Ya lo he dicho más de una vez: tengo una edad. Y, aunque no lo dijera, salta a la vista. Boomer para unos, cincuenter para otros. Y para algunas, simplemente, vieja. Y a mucha honra.

Me pasó hace unos días. Estaba, nada más y nada menos, que enfrascada en un concurso de ballet al que me presenté junto a mi compañera de clase, para asombro de propios y extraños. Como quiera que, además de lo dicho, soy disfrutona, no dudé ni un momento cuando mi profesora de danza me propuso participar, junto a mi compañera, en un certamen de danza amateur.

Como seremos cincuenters pero no tontas, éramos conscientes de que seríamos bichos raros en un espectáculo cuajado de jóvenes de elasticidad imposible y cuerpos ideales. Y no nos importaba, la verdad. Es más, pensábamos que precisamente esa rareza era nuestra mejor baza.

Por eso no dije nada cuando la oí. Una de aquellas jovencitas danzarinas preguntaba a otra, entre susurros y risillas, si había visto a aquellas viejas. Podría haberle contestado que ya querría ella a mi edad, o podía haberme disgustado. Pero ni una cosa ni otra. Aquella pobre tontalescente no me iba a quitar ni una pizca de ilusión y motivación. Ni a mi partenaire. Ni mucho menos a mi profe, a la vez que hija, que, para decir verdad, estaba más nerviosa que nosotras. Y también más orgullosa.

Llegó nuestro momento. Confieso que en el instante en que me vi en aquel escenario enorme, con llenazo de público, sentí una felicidad absoluta. Una felicidad que creció más aun cuando aquel público prorrumpió en aplausos nada más vernos. Es evidente que vieron lo que aquella jovencita no supo ver. Y ni que decir tiene que respondimos dando lo mejor de nosotras en nuestra coreografía. Y nos ganamos una nueva salva de aplausos y los vítores de nuestra profesora.
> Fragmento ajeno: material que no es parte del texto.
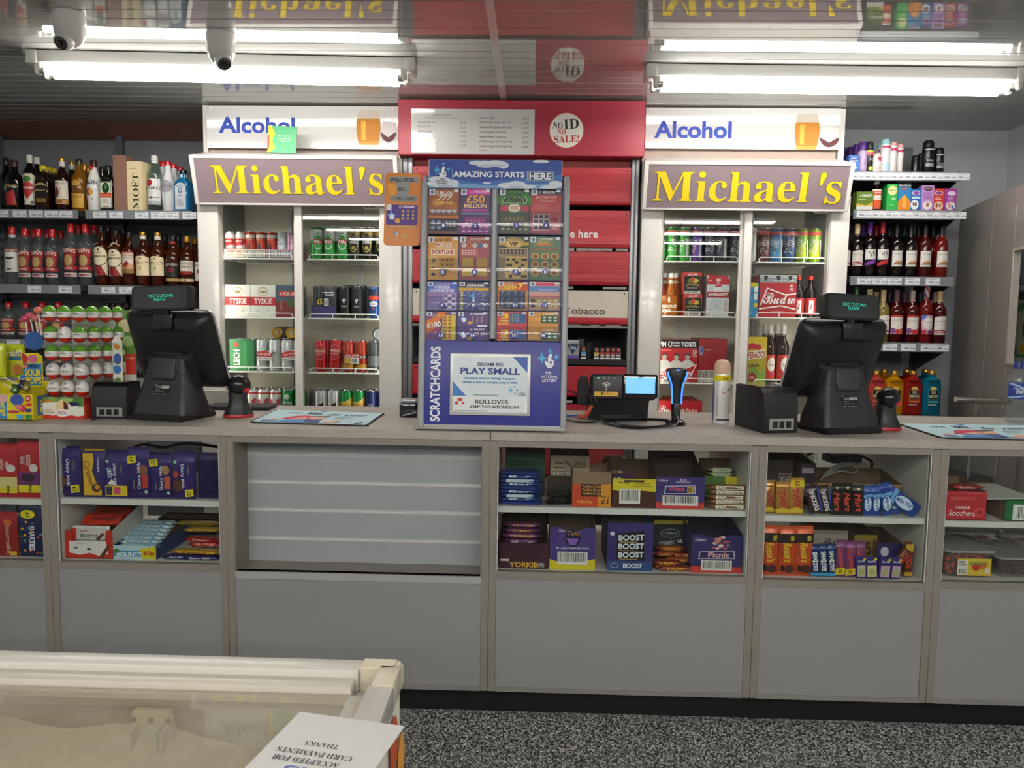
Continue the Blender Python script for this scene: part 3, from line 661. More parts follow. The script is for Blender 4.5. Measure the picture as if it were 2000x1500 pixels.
# ------------------------------------------------------------------ boards above the fridges
WOOD = mat('#b7a497', .5, var=.16, scale=14)
def alcohol_board(px0, px1, py0, py1, pw0, pw1, label, txt, beer, wine, lab2):
    Yb_ = 4.0
    xa, xb = U(px0, 250, Yb_).x, U(px1, 250, Yb_).x; zt_, zb_ = U((px0 + px1) / 2, py0, Yb_).z, U((px0 + px1) / 2, py1, Yb_).z
    wa, wb = U(pw0, 250, Yb_ + .03).x, U(pw1, 250, Yb_ + .03).x
    wd = thing('timber_fascia', lab2, 'fascia board', Mbox(wb - wa, .02, ZC - 2.115, WOOD, c=((wa + wb) / 2, Yb_ + .03, 2.11)))
    b = thing('display_sign', label, 'sign', Mbox(xb - xa, .008, zt_ - zb_, mat('#dcdcda', .1, coat=.8)), ((xa + xb) / 2, Yb_, zb_), group='white alcohol signs')
    wpx = px1 - px0; hpx = py1 - py0; f = Face(xb - xa, zt_ - zb_, eps=.0004)
    u = lambda p: (p - px0) / wpx; v = lambda p: (p - py0) / hpx
    f.t('Alcohol', (txt[0] + txt[2]) / 2 and u((txt[0] + txt[2]) / 2), v((txt[1] + txt[3]) / 2), (txt[2] - txt[0]) / wpx, (txt[3] - txt[1]) / hpx, '#2446b8', 'k')
    bx, b0, b1, bw = beer                    # beer glass: rounded barrel, head at the top
    sh = lambda k: .82 + .18 * math.sin(math.pi * min(1, k * 1.05))
    def barrel(a, b, c):
        n = 10; Lp = [(u(bx - bw / 2 * sh(a + (b - a) * i / n)), v(b0 + (b1 - b0) * (a + (b - a) * i / n))) for i in range(n + 1)]
        Rp = [(u(bx + bw / 2 * sh(a + (b - a) * i / n)), v(b0 + (b1 - b0) * (a + (b - a) * i / n))) for i in range(n + 1)]
        f.p(Lp + Rp[::-1], c)
    barrel(0, 1, '#d8a53a'); barrel(0, .24, '#cfc4b6'); barrel(.24, .9, '#cc8416')
    f.p([(u(bx - bw * .3), v(b0 + (b1 - b0) * .3)), (u(bx - bw * .1), v(b0 + (b1 - b0) * .3)), (u(bx - bw * .12), v(b0 + (b1 - b0) * .88)), (u(bx - bw * .28), v(b0 + (b1 - b0) * .85))], '#f0bb3e')
    wx, w0, w1, ww = wine
    f.p([(u(wx + ww * .5 * math.cos(a)), v(w0 + (w1 - w0) * .45 + (w1 - w0) * .45 * math.sin(a))) for a in [i * math.pi / 8 for i in range(9)]] + [(u(wx - ww * .38), v(w0)), (u(wx + ww * .44), v(w0 + 2))], '#e4dedd')
    f.p([(u(wx + ww * .5 * math.cos(a)), v(w0 + (w1 - w0) * .45 + (w1 - w0) * .43 * math.sin(a))) for a in [i * math.pi / 8 for i in range(9)]] + [(u(wx - ww * .3), v(w0 + (w1 - w0) * .55)), (u(wx), v(w0 + (w1 - w0) * .68)), (u(wx + ww * .3), v(w0 + (w1 - w0) * .52))], '#5a0f1c')
    f.p([(u(wx - 1.2), v(w1 - 6)), (u(wx + 1.2), v(w1 - 6)), (u(wx + 1), v(w1)), (u(wx - 1), v(w1))], '#b9aeae')
    pr(f, b)
    for k in (.02, .5, .975):
        for vv in (.06, .93): obj('fixing_screw', Mlathe([(0, 0), (.007, 0), (.006, .004), (0, .006)], mat('#e8e8e6', .25), 10), b, ((k - .5) * (xb - xa), 0, (1 - vv) * (zt_ - zb_)), (math.pi / 2, 0, 0))
    return xa, xb
alcohol_board(404, 779, 207, 290, 409, 782, 'white alcohol sign with a beer glass above the left fridge', (427, 229, 577, 261), (720, 215, 282, 47), (759, 236, 282, 30), 'pale timber board behind the white sign over the left fridge')
alcohol_board(1261, 1641, 211, 291, 1256, 1635, 'white alcohol sign with a beer glass above the right fridge', (1278, 237, 1430, 271), (1577, 222, 291, 48), (1621, 247, 292, 38), 'pale timber board behind the white sign over the right fridge')
for nm, px0, px1, y0 in (('left', 399, 408, 4.03), ('right', 1637, 1648, 4.03)):
    xa, xb = U(px0, 250, y0).x, U(px1, 250, y0).x
    thing('timber_post', 'white edge post beside the %s alcohol sign' % nm, 'post', Mbox(xb - xa, .06, ZC - 2.115, mat('#e2e0db', .4), c=((xa + xb) / 2, y0 - .015, 2.11)))
# green greeting card leaning on the left sign
x_, z_, w_, h_ = bb(521, 246, 577, 300, 3.86)
gc = thing('greeting_card', 'green card leaning against the left alcohol sign', 'card', Mbox(w_, .003, h_, mat('#58b57d', .4)), (x_, 3.86, U(549, 298.5, 3.86).z), (-.12, .03, 0))
f = Face(w_, h_); f.p([(0, 0), (.12, 0), (.25, .3), (.16, .55), (.28, .8), (.1, 1), (0, 1)], '#e3c631'); f.p([(0, .3), (.05, .4), (.06, .8), (0, .95)], '#c0294a')
f.t('Thank you for\nbeing the best\nof the rest', .6, .47, .5, .3, '#e8f3e6', 'c'); pr(f, gc)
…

Tras el saludo de rigor, nos abrazamos entre bambalinas, con una sonrisa de oreja a oreja, a diferencia de la mayoría de participantes, que terminaban quejándose de que no les había salido todo perfecto. En concreto, la cría que se refirió a nosotras minutos antes despectivamente salía hecha un mar de lágrimas, porque había fallado. A punto estuve de decirle que su juventud le había jugado una mala pasada. Pero me lo guardé. Bastante tenía con no poder disfrutar de algo tan maravilloso como el ballet.

No ganamos, y tampoco lo esperábamos. Pero nos dieron un premio especial, porque hubo quien supo ver lo que había en aquellos dos cuerpos tan alejados de los estereotipos que daban lo mejor de sí mismas. Y que piensan seguir dándolo.